• _Work to do_: Each line below should be reproduced without any alteration.

• _Dataset section_:

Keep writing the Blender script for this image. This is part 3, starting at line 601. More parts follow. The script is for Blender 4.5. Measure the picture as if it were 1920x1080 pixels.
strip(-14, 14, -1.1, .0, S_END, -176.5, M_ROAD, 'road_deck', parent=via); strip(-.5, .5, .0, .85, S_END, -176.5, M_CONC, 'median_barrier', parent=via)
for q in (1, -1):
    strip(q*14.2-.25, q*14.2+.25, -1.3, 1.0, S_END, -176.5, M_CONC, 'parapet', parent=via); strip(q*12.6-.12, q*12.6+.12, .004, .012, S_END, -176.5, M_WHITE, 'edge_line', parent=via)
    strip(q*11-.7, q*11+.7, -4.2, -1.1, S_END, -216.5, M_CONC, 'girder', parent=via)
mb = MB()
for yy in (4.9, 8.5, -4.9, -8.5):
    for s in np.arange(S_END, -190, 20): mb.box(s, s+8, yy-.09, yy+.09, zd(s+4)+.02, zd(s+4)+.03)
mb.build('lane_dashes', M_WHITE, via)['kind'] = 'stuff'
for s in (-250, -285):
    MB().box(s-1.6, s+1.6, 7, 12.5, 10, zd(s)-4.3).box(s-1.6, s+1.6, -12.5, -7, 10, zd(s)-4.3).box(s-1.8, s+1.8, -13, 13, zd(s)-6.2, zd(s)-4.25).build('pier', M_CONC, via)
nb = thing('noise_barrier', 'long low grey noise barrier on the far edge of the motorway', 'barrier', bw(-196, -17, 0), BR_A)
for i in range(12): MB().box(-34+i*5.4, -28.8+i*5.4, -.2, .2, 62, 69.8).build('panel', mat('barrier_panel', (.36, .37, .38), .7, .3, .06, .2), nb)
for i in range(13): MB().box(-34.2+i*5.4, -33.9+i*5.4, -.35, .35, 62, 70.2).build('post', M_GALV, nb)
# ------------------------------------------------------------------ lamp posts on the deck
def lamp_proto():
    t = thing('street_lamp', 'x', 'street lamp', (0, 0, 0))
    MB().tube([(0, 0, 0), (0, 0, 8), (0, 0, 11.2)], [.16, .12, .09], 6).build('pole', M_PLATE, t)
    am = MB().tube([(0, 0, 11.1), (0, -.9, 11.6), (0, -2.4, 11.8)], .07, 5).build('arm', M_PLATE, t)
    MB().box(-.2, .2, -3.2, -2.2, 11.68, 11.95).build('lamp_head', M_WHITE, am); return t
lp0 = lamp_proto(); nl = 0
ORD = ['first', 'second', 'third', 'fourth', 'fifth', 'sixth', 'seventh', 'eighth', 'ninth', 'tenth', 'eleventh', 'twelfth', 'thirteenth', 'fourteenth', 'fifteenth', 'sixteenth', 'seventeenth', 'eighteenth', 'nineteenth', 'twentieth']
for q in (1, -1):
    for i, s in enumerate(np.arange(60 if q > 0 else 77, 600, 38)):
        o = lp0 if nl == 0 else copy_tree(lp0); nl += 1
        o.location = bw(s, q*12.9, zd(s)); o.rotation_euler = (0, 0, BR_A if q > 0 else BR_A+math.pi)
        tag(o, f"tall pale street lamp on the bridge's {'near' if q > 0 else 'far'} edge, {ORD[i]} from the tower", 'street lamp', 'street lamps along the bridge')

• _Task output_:
Keep writing the Blender script for this image. This is part 3, starting at line 601. More parts follow. The script is for Blender 4.5. Measure the picture as if it were 1920x1080 pixels.
strip(-14, 14, -1.1, .0, S_END, -176.5, M_ROAD, 'road_deck', parent=via); strip(-.5, .5, .0, .85, S_END, -176.5, M_CONC, 'median_barrier', parent=via)
for q in (1, -1):
    strip(q*14.2-.25, q*14.2+.25, -1.3, 1.0, S_END, -176.5, M_CONC, 'parapet', parent=via); strip(q*12.6-.12, q*12.6+.12, .004, .012, S_END, -176.5, M_WHITE, 'edge_line', parent=via)
    strip(q*11-.7, q*11+.7, -4.2, -1.1, S_END, -216.5, M_CONC, 'girder', parent=via)
mb = MB()
for yy in (4.9, 8.5, -4.9, -8.5):
    for s in np.arange(S_END, -190, 20): mb.box(s, s+8, yy-.09, yy+.09, zd(s+4)+.02, zd(s+4)+.03)
mb.build('lane_dashes', M_WHITE, via)['kind'] = 'stuff'
for s in (-250, -285):
    MB().box(s-1.6, s+1.6, 7, 12.5, 10, zd(s)-4.3).box(s-1.6, s+1.6, -12.5, -7, 10, zd(s)-4.3).box(s-1.8, s+1.8, -13, 13, zd(s)-6.2, zd(s)-4.25).build('pier', M_CONC, via)
nb = thing('noise_barrier', 'long low grey noise barrier on the far edge of the motorway', 'barrier', bw(-196, -17, 0), BR_A)
for i in range(12): MB().box(-34+i*5.4, -28.8+i*5.4, -.2, .2, 62, 69.8).build('panel', mat('barrier_panel', (.36, .37, .38), .7, .3, .06, .2), nb)
for i in range(13): MB().box(-34.2+i*5.4, -33.9+i*5.4, -.35, .35, 62, 70.2).build('post', M_GALV, nb)
# ------------------------------------------------------------------ lamp posts on the deck
def lamp_proto():
    t = thing('street_lamp', 'x', 'street lamp', (0, 0, 0))
    MB().tube([(0, 0, 0), (0, 0, 8), (0, 0, 11.2)], [.16, .12, .09], 6).build('pole', M_PLATE, t)
    am = MB().tube([(0, 0, 11.1), (0, -.9, 11.6), (0, -2.4, 11.8)], .07, 5).build('arm', M_PLATE, t)
    MB().box(-.2, .2, -3.2, -2.2, 11.68, 11.95).build('lamp_head', M_WHITE, am); return t
lp0 = lamp_proto(); nl = 0
ORD = ['first', 'second', 'third', 'fourth', 'fifth', 'sixth', 'seventh', 'eighth', 'ninth', 'tenth', 'eleventh', 'twelfth', 'thirteenth', 'fourteenth', 'fifteenth', 'sixteenth', 'seventeenth', 'eighteenth', 'nineteenth', 'twentieth']
for q in (1, -1):
    for i, s in enumerate(np.arange(60 if q > 0 else 77, 600, 38)):
        o = lp0 if nl == 0 else copy_tree(lp0); nl += 1
        o.location = bw(s, q*12.9, zd(s)); o.rotation_euler = (0, 0, BR_A if q > 0 else BR_A+math.pi)
        tag(o, f"tall pale street lamp on the bridge's {'near' if q > 0 else 'far'} edge, {ORD[i]} from the tower", 'street lamp', 'street lamps along the bridge')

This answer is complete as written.